This week, SJW Robotics, a maker of robotic kitchen technology, publicly demoed its robotic kitchen prototype for the first time.
When we first covered SJW earlier this year, the company was still keeping the cooking robot under wraps since patents had yet to be filed. With all their patent applications in the mail, I caught up with company CEO Nipun Sharma on a zoom call to get a virtual walkthrough of the Toronto-based company’s first product, a robotic wok-centered kitchen and consumer-facing kiosk called RoWok.
Sharma started by punching in his order on a large touch screen on the front of the large kiosk. Once entered, the robot got to work by dropping pre-cut ingredients such as chicken cubes, green onions and julienne carrots from segmented storage siloes in customized proportions onto a perforated steel tray. The tray shuttled through a steam tunnel via a conveyor belt (“like a car in a carwash.”). Once warmed, the food was dropped into an oiled wok for cooking. After it was cooked, the food was put into a bowl, sauces added, and then the meal was prepped for serving. Currently the robot has a station for humans to put the bowled food on a counter, but Sharma says the plan is integrate cubbies where the prepared meals can be placed for pickup by the customer.
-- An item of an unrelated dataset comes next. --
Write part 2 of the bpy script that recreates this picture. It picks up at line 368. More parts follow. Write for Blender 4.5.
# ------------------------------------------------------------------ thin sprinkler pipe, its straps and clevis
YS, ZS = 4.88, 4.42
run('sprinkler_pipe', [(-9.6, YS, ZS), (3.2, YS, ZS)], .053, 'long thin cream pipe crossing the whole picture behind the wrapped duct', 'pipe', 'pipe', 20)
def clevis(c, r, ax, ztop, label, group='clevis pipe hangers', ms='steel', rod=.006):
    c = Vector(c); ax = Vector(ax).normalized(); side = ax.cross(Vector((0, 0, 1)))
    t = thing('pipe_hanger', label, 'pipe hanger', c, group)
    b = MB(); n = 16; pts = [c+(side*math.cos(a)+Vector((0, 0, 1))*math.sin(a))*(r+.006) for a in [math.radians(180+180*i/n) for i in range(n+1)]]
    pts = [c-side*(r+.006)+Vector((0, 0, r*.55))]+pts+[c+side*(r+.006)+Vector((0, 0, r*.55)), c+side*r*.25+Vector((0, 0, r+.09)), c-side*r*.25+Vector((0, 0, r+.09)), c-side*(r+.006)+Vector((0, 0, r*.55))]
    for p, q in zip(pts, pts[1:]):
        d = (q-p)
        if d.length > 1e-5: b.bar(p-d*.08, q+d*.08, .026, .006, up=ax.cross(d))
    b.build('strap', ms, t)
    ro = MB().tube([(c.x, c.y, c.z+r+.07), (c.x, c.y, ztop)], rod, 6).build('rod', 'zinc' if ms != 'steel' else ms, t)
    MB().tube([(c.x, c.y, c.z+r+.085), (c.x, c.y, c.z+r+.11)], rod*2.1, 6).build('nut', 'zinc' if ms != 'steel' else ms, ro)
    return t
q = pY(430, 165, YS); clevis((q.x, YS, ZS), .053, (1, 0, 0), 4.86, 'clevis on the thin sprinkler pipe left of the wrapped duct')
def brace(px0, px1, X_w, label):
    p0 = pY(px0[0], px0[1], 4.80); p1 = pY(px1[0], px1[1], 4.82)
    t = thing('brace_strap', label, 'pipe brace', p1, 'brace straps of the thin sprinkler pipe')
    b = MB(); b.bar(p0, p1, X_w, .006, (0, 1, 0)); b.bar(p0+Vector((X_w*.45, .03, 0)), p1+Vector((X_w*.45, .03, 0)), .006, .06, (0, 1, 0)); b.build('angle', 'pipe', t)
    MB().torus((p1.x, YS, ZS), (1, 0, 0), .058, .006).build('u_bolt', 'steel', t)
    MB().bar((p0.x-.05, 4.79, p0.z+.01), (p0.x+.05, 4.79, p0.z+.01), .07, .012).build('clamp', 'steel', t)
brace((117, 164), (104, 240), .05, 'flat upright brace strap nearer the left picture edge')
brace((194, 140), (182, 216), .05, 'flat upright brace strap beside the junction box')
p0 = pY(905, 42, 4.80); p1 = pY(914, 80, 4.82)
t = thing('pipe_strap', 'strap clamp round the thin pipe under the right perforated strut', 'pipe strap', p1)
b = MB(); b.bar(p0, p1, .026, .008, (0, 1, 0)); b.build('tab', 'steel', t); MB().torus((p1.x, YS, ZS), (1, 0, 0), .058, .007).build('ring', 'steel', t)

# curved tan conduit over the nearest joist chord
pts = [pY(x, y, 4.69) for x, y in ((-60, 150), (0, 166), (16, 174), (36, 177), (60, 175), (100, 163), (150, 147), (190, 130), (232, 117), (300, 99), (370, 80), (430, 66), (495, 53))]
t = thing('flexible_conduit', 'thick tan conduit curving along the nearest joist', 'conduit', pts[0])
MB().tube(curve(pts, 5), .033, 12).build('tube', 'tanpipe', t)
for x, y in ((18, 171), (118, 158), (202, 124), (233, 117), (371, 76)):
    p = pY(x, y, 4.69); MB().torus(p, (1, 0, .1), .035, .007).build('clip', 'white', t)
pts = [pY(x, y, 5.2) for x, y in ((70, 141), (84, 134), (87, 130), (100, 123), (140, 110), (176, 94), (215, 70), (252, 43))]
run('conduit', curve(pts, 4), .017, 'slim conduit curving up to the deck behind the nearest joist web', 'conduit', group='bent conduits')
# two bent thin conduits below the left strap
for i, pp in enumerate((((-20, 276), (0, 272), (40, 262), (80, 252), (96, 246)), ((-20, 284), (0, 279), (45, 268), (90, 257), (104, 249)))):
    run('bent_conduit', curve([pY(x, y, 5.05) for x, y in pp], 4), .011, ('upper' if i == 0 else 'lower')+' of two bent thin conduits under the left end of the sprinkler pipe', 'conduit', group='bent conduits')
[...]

According to Sharma, it takes about 80-90 seconds for each meal to be prepared and cooked. The current prototype has two woks in it, but the plan is to eventually have six woks and reach a throughput of about 60 meals per hour.
The system can hold enough ingredients in the siloes for up to 320 meals total before they need to be refilled. And because the system is entirely autonomous and can operate without a human, it closely monitors the ingredient inventory levels and can even create special promotions if, say, chicken or another ingredient is set to expire within the next 24 hours.
When I asked Sharma how he came up with the idea for a fully autonomous wok-centered kitchen, he told me the idea came to him after he had trouble finding a skilled wok cook for on a restaurant concept he was developing for Canadian grocery chain Loblaws.
“A wok is a specialized skill, and it’s hard to find people to do it,” Sharma said. “So everything I’ve done, this was my bottleneck. I’m like, I wish there was a way to automate the wok system.”
But there wasn’t, so he decided to build one. And the first thing he did was to start to put together a team of experts and they would build one. His first addition was adding a CTO in Brian Walker, who had been a long-time executive at automotive supplies conglomerate Magna International.
Sharma said they are currently in talks with one of the world’s largest airport food service concessionaires and he hopes to have a RoWok in an airport sometime in 2022. He said now that the company has demoed the RoWok, the company will begin the process or raising its Series A and begin engaging with a manufacturer that Sharma says “will mostly likely be in Atlanta.”
RoWok is the latest in a long-line of fully automated robotic kitchens that are in development. Last month we heard about Nommi, and we’ve also been watching as Hyper Robotics, RoboEatz, Mezli, Now Cuisine, Cala and others slowly but surely bring their robotic kitchen concepts to market. With all this activity, it’s looking like 2022 could be the year of the automated robotic kiosk.